Thu, Nov 26 2009

Published: January 12, 2008 09:39 am    PrintThis  

How did the pollsters get it so wrong?

Gloucester Daily Times

New Hampshire has held many hotly contested primaries for president, but this one will be marked by an asterisk in history books. The leading Democratic candidates were Hillary Clinton, the wife of a former president, and Barack Obama, the first black candidate to rise to this level of contention. She won, he lost, and pollsters are beside themselves trying to understand how they got it wrong.

There are those who take a skeptical view of all polling, and who can blame them given the ease by which day-to-day outcomes can be influenced? In a long campaign, there's an ebb and flow of events that polling can trace. That has certainly been true up to the climax this week. Polling has come a very great distance since the days of Harry Truman's victory over Tom Dewey when polls had Dewey winning handily, but the polling inaccuracy in this campaign is a first for everyone.

Polling is useful in a broad spectrum of ways beyond the political, but it is always a work in progress because of the dynamics of change.

Something like what happened in the New Hampshire primary raises skepticism because it's possible to strategize campaigns in order to influence a result. But what are we to make of it when all polling projections are uniformly wrong, as they were for the race between Obama and Clinton, when the same pollsters had it right for the narrow win by John McCain over Mitt Romney?

Possibilities for error in a poll are always possible, but the likelihood for this happening is bound to raise serious questions.

It's possible to phrase polling questions in ways that steer answers toward a desired result, but this kind of result defies common sense.

It's understood that some individuals polled do not give honest answers. But not everyone is polled and that would make it extremely difficult to produce what happened in all of the polling done in New Hampshire.

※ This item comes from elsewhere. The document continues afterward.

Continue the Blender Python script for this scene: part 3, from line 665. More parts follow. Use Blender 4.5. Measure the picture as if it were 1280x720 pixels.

Races in both parties were highly contested, and it would seem that conditions affecting one party's outcome would be reflected in the other.

Was there some grand strategy held by Clinton supporters to be sprung at the last minute? With the press everywhere?

Could it have been that Clinton's name on the ballot was near the top and Obama's at the bottom that made the difference? Perhaps, but not to a great extent.

Could it have been that the absolutely sensational January weather on primary day brought out voters who might not have bothered had it been stormy? Very likely, but would they be like-minded?



What is indisputable is that both Clinton and Obama have powerful constituencies from depths never before sounded. She is the first woman, and he the first black ever to reach this level of consideration. That is not all that separates this Democratic primary season from that of the Republicans, but it certainly is of such a dimension as to energize Democrats as never before.

That casts this campaign in a different light from that of the Republicans. Only individual Democrats know how that contest resonates within them, but it is highly likely that the decisions of some in New Hampshire were not made until the last minute, long after polling data had been registered. It is reasonable to assume that this played a role among the undecided who finally opted for Clinton.

That, too, is speculation, but speculation is all we have until those we depend upon for research into such issues can explain what happened and why.